The SEC’s proposed rule requires companies to disclose in their registration statements, proxy statements and other annual reports where compensation is mentioned, the following three items: 1.) The annual total compensation of its median employee, 2.) The annual total compensation of the CEO, and 3.) The ratio of the two amounts above. While this calculation seems like straightforward arithmetic, it may prove to be difficult for many companies, especially those whose operations are complex and global.

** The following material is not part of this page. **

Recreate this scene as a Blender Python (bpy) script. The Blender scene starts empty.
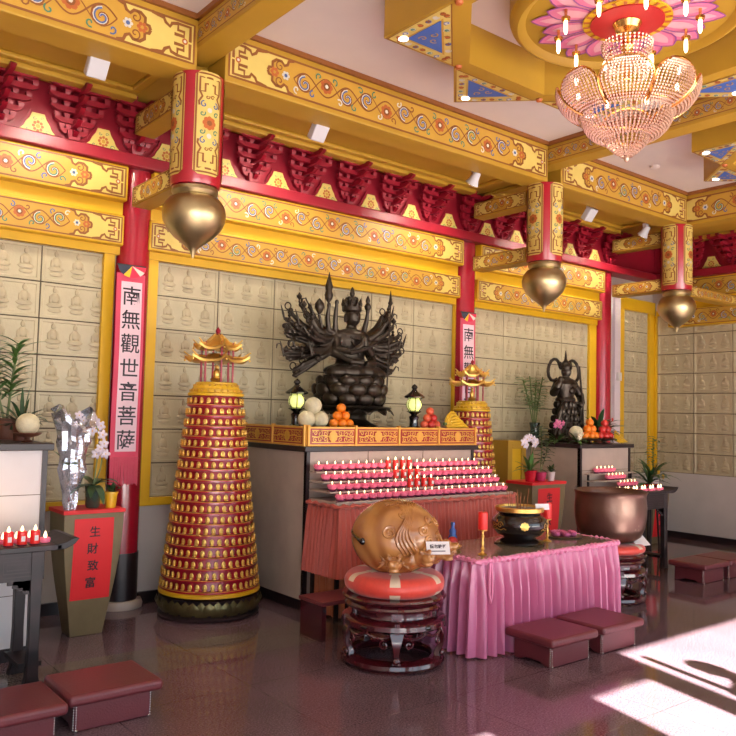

  1. Employees Included. As a first step in the process of identifying the median employee, companies must incorporate all employees including full-time, part-time, temporary, non-US employees, and employees of a subsidiary, all of which have been employed on the last day of the fiscal year.
  2. CAP Comments: While some commentators hoped that the rule would apply to only U.S. employees or only full-time employees, the proposed rule includes the total employee population. This will make the determination of the median employee more complicated for global employers. In addition, it may create challenges for investors in interpreting the ratio or comparing across companies, as the ratio will vary based on the number of workers employed in low wage countries or the number of part-time or temporary workers employed.

  3. Identifying the Median Employee: The proposed rule does not specify methodologies for identifying the median employee, aside from the requirement that all employees be considered. Instead, the proposed rule allows companies to choose a methodology for identifying the median employee in a way that is logical and appropriate for the company’s size and structure. Companies can, depending on their complexity, use the median employee of the full-employee population, or rely on statistical sampling to estimate what the median employee earns.
  4. CAP Comments: It is a positive sign that the SEC recognizes the complexity of determining the median employee. Unfortunately, compensation professionals will have to dedicate time and resources to understanding the potential approaches available to them and will likely have to pay external experts to conduct the analysis, particularly if they rely on statistical sampling.

  5. Determining Compensation of the Median Employee. One of the greatest challenges in calculating the CEO pay ratio was identifying pay for employees in a consistent manner in order to calculate median pay. The proposed rule has provided wide latitude to companies in using alternative definitions of pay for purposes of estimating the median paid employee (e.g., total direct compensation, total cash compensation, W-2 compensation). However, the SEC is more stringent about annualizing pay. While companies may annualize compensation for workers hired mid-year, they would not be permitted to make full-time equivalent adjustments for part-time workers.
  6. CAP Comments: The latitude provided should simplify calculating pay in a way that facilitates identifying the median employee. The downside of the proposal is that differences in approach may make comparisons of the ratio across companies less meaningful. The limitations on annualizing compensation will result in less favorable CEO pay ratios for companies employing temporary or part-time workers.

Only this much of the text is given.